Benjamin, “Ölüm, hikaye anlatıcısının anlatabileceği her şeyin teminatıdır” der. Çünkü yaşam ancak ölüm anında aktarılabilir bir biçim kazanmaktadır. Ölümle birlikte deneyim de aktarılabilir hale gelir. İşte hikâye anlatıcısı yetkisini deneyimlerin aktarılabilecek bir biçime dönüştüğü bu andan almaktadır Benjamin’e göre. Ölüm, büyük T’li bir tarihi de imler aslında. Karmaşık görünen her şeyin bir düzeni, sırası vardır. Ölüm kitabın sonudur, ucunda ölüm olmasa da. Oysa, Calvino’nun sarsak okuruna anlatılan hiçbir hikayenin sonu yoktur. O büyülü anda billurlaşan deneyimler de yoktur. Tek deneyim narsistik bir sanrıya kapılmasına izin verilen okurun deneyimidir. Ki o deneyimin, Ludmilla’nın dudaklarını şu satırları okurken olduğu gibi arzu ve şehvetle kıpırdatacağı epey kuşkulu:
“Temmuz başlarında çok sıcak bir gün, akşamüzeri, genç bir adam, küçük ve dar S. Sokağı’ndaki bir pansiyonda kiraladığı küçük odasından çıkıp ağır ve kararsız adımlarla K. Köprüsü’ne yürümeye başladı.”(4)

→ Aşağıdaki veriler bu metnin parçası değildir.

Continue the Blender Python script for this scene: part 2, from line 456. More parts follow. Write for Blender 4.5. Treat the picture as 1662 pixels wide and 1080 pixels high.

1. Italo Calvino, Bir Kış Gecesi Eğer Bir Yolcu, çev. Eren Yücesay Cendey, İstanbul: YKY, 1990.
2. Walter Benjamin, “Hikâye Anlatıcısı”, Son Bakışta Aşk, çev. Nurdan Gürbilek-Sabir Yücesoy, İstanbul: Metis Yayınları, 2001.
3. Terry Eagleton, Postmodernizmin Yanılsamaları, çev. Mehmet Küçük, İstanbul: Ayrıntı Yayınları, 1999.
4. Dostoyevski, Suç ve Ceza, Çev. Özlem Asiltürk, İstanbul: Doğan Kitap, 2018.